The onslaught of 3D use doesn’t seem to bother him much. Like most filmmakers, Rodriguez feels that not every movie is right for the format but that audiences are selective enough to send the message to studios when they think it’s a bad idea.
Asked about a Predators follow-up, Rodriguez said that while possible nothing concrete has been discussed since he’s busy with so many other projects. He did point out that the toys and merchandising (many of them here on the Con floor) got a huge bump from the film, and as we all know, merchandising is as good a reason as any for a studio to push another sequel. Rodriguez acknowledges that Spy Kids is now primed for more editions since his Spy Kids 4, which opens August 19, introduces a new set of kids. (He also has a pair of Machete sequels lined up—the first already greenlighted and the second to take place in space.)

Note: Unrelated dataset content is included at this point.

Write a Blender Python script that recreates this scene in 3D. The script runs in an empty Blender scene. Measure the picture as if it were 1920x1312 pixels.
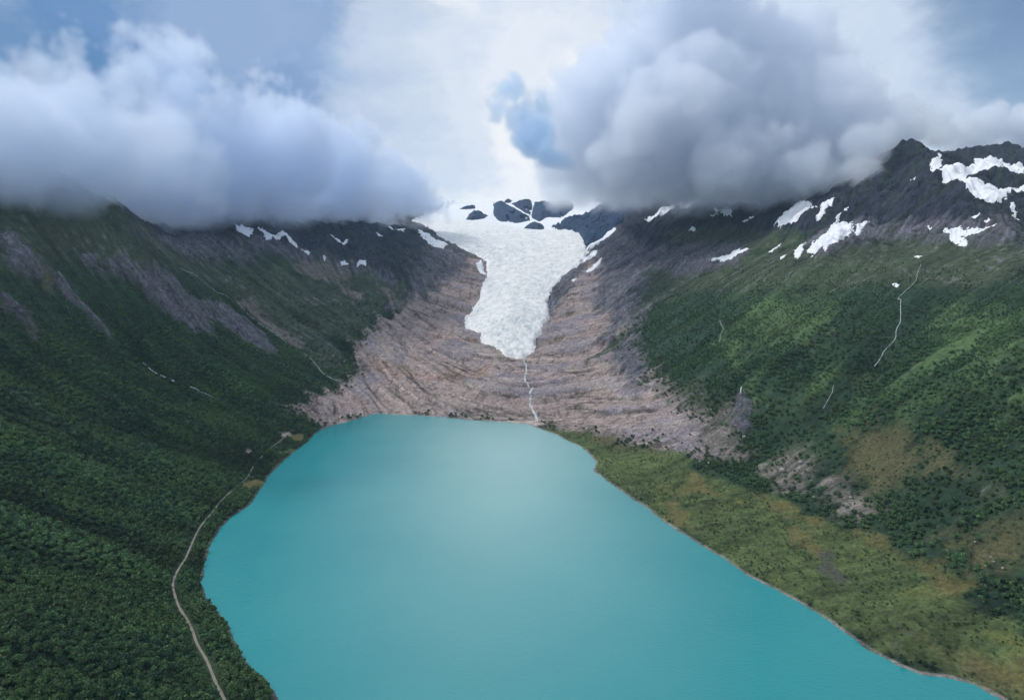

And with Conan the Barbarian getting a reboot, I asked Rodriguez about his long-gestating Red Sonja remake. He said that that had been ready to go at one point but that the rights owners wanted to give Conan a re-birth first to make sure people were ready to re-enter that kind of universe. (The Lionsgate release opens opposite Spy Kids 4.) That type of circumstance is one of the reasons Rodriguez says he’ll never work for anyone else again. With Quick Draw he plans to finance and produce his own movies outside of the studio system so that he can get rights to the things he wants to make and not have to wait for other people’s decisions.